The Montreal Economic Institute published a striking piece this week arguing that no matter how powerful AI becomes, it can't replace market-based economies. The core claim: The economy isn't a math problem computers can solve. It's a constantly evolving discovery process happening in real time, driven by billions of people making choices based on information only they possess. As AI capabilities explode—with models now solving 72% of real-world coding problems compared to just 4% in 2023—some have started wondering whether super-intelligent machines could finally make central planning work. The answer, according to the economic research, remains a definite no.
This connects directly to work from the American Enterprise Institute, where economist Lynne Kiesling explains that central planning fails because it treats economic calculation as a computation problem when it's actually a cognitive problem of diffuse private knowledge. The issue isn't computing power—it's that most human knowledge can't be captured in data at all. Knowledge is personal, often tacit, and frequently something we don't even realize we know until we act on it. No one knows your preference for milk or what you're willing to pay until you actually buy a quart for $3.99—only then does that private knowledge become visible data. This distinction between knowledge and data turns out to be critical, and it's why even the most advanced AI can't substitute for markets.
Here's how it works: Markets transform knowledge into information through the price system, but that transformation only happens when people act on their private knowledge through buying and selling. Think about choosing a restaurant tonight. You know you're tired, that you had Italian yesterday, that your budget is tight this week, and that the place on the corner has slow service. None of that knowledge exists as data anywhere until you make a choice. Some assume that because computation has become cheap and AI systems can handle large-scale optimizations, the planning problem is solved—but that falsely identifies economic calculation as a computation problem. AI can crunch numbers brilliantly. What it can't do is know what numbers to crunch before people reveal their preferences through actual market choices. Markets play the role of knowledge ecosystems coordinating across billions of strangers so each can achieve their plans.

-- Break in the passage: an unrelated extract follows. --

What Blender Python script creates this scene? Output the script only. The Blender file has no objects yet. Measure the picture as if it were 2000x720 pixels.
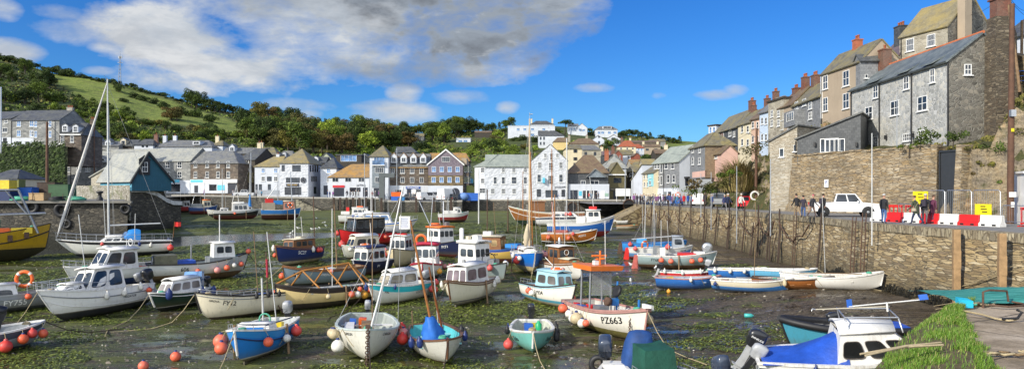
import bpy,bmesh,math,random
from mathutils import Vector,Matrix,noise as NZ
random.seed(7)
sc=bpy.context.scene
col=sc.collection
F=1350.0;HZ=378.0;EYE=1.8
R=math.radians
def clamp(x,a=0.0,b=1.0):return a if x<a else b if x>b else x
def smooth(x,a,b):
 t=clamp((x-a)/(b-a));return t*t*(3-2*t)
def lerp(a,b,t):return a+(b-a)*t
def interp(x,pts):
 if x<=pts[0][0]:return pts[0][1]
 for(a,u),(b,v)in zip(pts,pts[1:]):
  if x<=b:return u+(v-u)*(x-a)/(b-a)
 return pts[-1][1]
def P(px,py,Y):return Vector(((px-1000)/F*Y,Y,EYE-(py-HZ)/F*Y))
def depth_quay(py,z=0.0):return(EYE-z)*F/(py-HZ)
def fbm(x,y,z=0.0,o=4):
 return NZ.fractal(Vector((x,y,z)),1.0,2.0,o)
class MB:
 def __init__(s):s.v=[];s.f=[];s.m=[];s.sm=[]
 def add(s,vs,fs,mi=0,smooth=False):
  b=len(s.v);s.v+=[tuple(v)for v in vs]
  for f in fs:
   s.f.append([i+b for i in f]);s.m.append(mi);s.sm.append(smooth)
 def quad(s,a,b,c,d,mi=0):s.add([a,b,c,d],[(0,1,2,3)],mi)
 def poly(s,pts,mi=0):s.add(pts,[tuple(range(len(pts)))],mi)
 def box(s,c,size,mi=0,M=None):
  cx,cy,cz=c;a,b,h=size[0]/2,size[1]/2,size[2]/2
  vs=[Vector((cx+i*a,cy+j*b,cz+k*h))for k in(-1,1)for j in(-1,1)for i in(-1,1)]
  if M is not None:vs=[M@v for v in vs]
  s.add(vs,[(0,2,3,1),(4,5,7,6),(0,1,5,4),(2,6,7,3),(0,4,6,2),(1,3,7,5)],mi)
 def hexa(s,b4,t4,mi=0):
  s.add(list(b4)+list(t4),[(3,2,1,0),(4,5,6,7),(0,1,5,4),(1,2,6,5),(2,3,7,6),(3,0,4,7)],mi)
 def prism(s,pts,z0,z1,mi=0):
  n=len(pts)
  a=sum(pts[i][0]*pts[(i+1)%n][1]-pts[(i+1)%n][0]*pts[i][1]for i in range(n))
  if a<0:pts=pts[::-1]
  vs=[(p[0],p[1],z0)for p in pts]+[(p[0],p[1],z1)for p in pts]
  fs=[tuple(range(n-1,-1,-1)),tuple(range(n,2*n))]+[(i,(i+1)%n,n+(i+1)%n,n+i)for i in range(n)]
  s.add(vs,fs,mi)
 def tube(s,p0,p1,r0,r1=None,n=8,mi=0):s.path([p0,p1],[r0,r0 if r1 is None else r1],n,mi)
 def path(s,pts,r,n=6,mi=0,closed=False,caps=True):
  pts=[Vector(p)for p in pts];k=len(pts)
  if not isinstance(r,(list,tuple)):r=[r]*k
  vs=[];up0=None
  for i,p in enumerate(pts):
   if closed:d=pts[(i+1)%k]-pts[i-1]
   else:d=pts[min(i+1,k-1)]-pts[max(i-1,0)]
   if d.length<1e-9:d=Vector((0,0,1))
   d.normalize()
   if up0 is None:
    up0=Vector((0,0,1))if abs(d.z)<.9 else Vector((1,0,0))
   a=up0-d*up0.dot(d)
   if a.length<1e-4:a=d.orthogonal()
   a.normalize();up0=a;b=d.cross(a)
   for j in range(n):
    t=2*math.pi*j/n
    vs.append(p+a*(math.cos(t)*r[i])+b*(math.sin(t)*r[i]))
  fs=[]
  for i in range(k if closed else k-1):
   for j in range(n):
    q=(i+1)%k
    fs.append((i*n+j,i*n+(j+1)%n,q*n+(j+1)%n,q*n+j))
  s.add(vs,fs,mi,True)
  if caps and not closed:
   s.add(vs[:n],[tuple(range(n-1,-1,-1))],mi);s.add(vs[-n:],[tuple(range(n))],mi)
 def sphere(s,c,r,mi=0,n=12,m=8,sc=(1,1,1)):
  c=Vector(c);vs=[c+Vector((0,0,-r*sc[2]))]
  for i in range(1,m):
   a=math.pi*i/m-math.pi/2
   for j in range(n):
    t=2*math.pi*j/n
    vs.append(c+Vector((math.cos(a)*math.cos(t)*r*sc[0],math.cos(a)*math.sin(t)*r*sc[1],math.sin(a)*r*sc[2])))
  vs.append(c+Vector((0,0,r*sc[2])));fs=[]
  for j in range(n):fs.append((0,1+(j+1)%n,1+j))
  for i in range(m-2):
   for j in range(n):
    a=1+i*n;fs.append((a+j,a+(j+1)%n,a+n+(j+1)%n,a+n+j))
  L=1+(m-2)*n
  for j in range(n):fs.append((L+j,L+(j+1)%n,len(vs)-1))
  s.add(vs,fs,mi,True)
 def lathe(s,prof,n=12,mi=0,M=None):
  vs=[];k=len(prof)
  for r,z in prof:
   for j in range(n):
    t=2*math.pi*j/n;v=Vector((r*math.cos(t),r*math.sin(t),z));vs.append(M@v if M is not None else v)
  fs=[(i*n+j,i*n+(j+1)%n,(i+1)*n+(j+1)%n,(i+1)*n+j)for i in range(k-1)for j in range(n)]
  s.add(vs,fs,mi,True)
  s.add(vs[:n],[tuple(range(n-1,-1,-1))],mi);s.add(vs[-n:],[tuple(range(n))],mi)
 def torus(s,c,Rr,r,ax='z',n=20,m=8,mi=0,rot=None):
  pts=[]
  for i in range(n):
   t=2*math.pi*i/n;a,b=Rr*math.cos(t),Rr*math.sin(t)
   v=Vector((a,b,0)if ax=='z' else(a,0,b)if ax=='y' else(0,a,b))
   if rot is not None:v=rot@v
   pts.append(Vector(c)+v)
  s.path(pts,r,m,mi,closed=True)
 def build(s,name,mats,parent=None,attr=None,bevel=0):
  me=bpy.data.meshes.new(name);me.from_pydata(s.v,[],s.f)
  if not isinstance(mats,(list,tuple)):mats=[mats]
  for m in mats:me.materials.append(m)
  if len(mats)>1:me.polygons.foreach_set('material_index',s.m)
  me.polygons.foreach_set('use_smooth',s.sm)
  if attr is not None:
   for an,vals in attr.items():
    A=me.attributes.new(an,'FLOAT','POINT');A.data.foreach_set('value',vals)
  me.update()
  return link(name,me,parent)
def link(name,data,parent=None):
 o=bpy.data.objects.new(name,data);col.objects.link(o)
 if parent is not None:o.parent=parent
 return o
def empty(name,loc,rz=0.0,parent=None,rot=None):
 o=bpy.data.objects.new(name,None);col.objects.link(o);o.location=loc
 o.rotation_euler=rot if rot is not None else(0,0,rz);o.empty_display_size=.2
 if parent is not None:o.parent=parent
 return o
def tag(o,label=None,cat=None,group=None,kind=None):
 if label:o['label']=label
 if cat:o['category']=cat
 if group:o['group']=group
 if kind:o['kind']=kind
 return o
def copy_tree(o,parent=None):
 c=o.copy();col.objects.link(c)
 if parent is not None:c.parent=parent
 for ch in list(o.children):copy_tree(ch,c)
 return c
_tc={}
def text_mesh(txt,size):
 cu=bpy.data.curves.new('t','FONT');cu.body=txt;cu.size=size;cu.align_x='CENTER';cu.align_y='CENTER';cu.resolution_u=3;cu.offset=size*.012
 ob=bpy.data.objects.new('t',cu);col.objects.link(ob)
 dg=bpy.context.evaluated_depsgraph_get()
 me=bpy.data.meshes.new_from_object(ob.evaluated_get(dg))
 V=[tuple(v.co)for v in me.vertices];Fs=[tuple(p.vertices)for p in me.polygons]
 bpy.data.objects.remove(ob);bpy.data.curves.remove(cu);bpy.data.meshes.remove(me)
 return V,Fs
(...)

This isn't just theoretical hairsplitting. It explains why companies like Amazon succeed with internal planning while socialist economies failed—Amazon operates within a broader market that generates the price signals making rational calculation possible. The distinction between knowledge and data bounds us strictly away from visions of replicating market outcomes in a centrally-planned system, even with advanced AI. As AI reshapes work and productivity, it'll be a powerful tool within market economies. But replacing those markets entirely? The knowledge problem says that's impossible, no matter how smart the machines get. The economy isn't waiting to be optimized by a sufficiently large computer. It's an ongoing conversation among billions of people, conducted in the language of prices, discovering what's valuable one transaction at a time.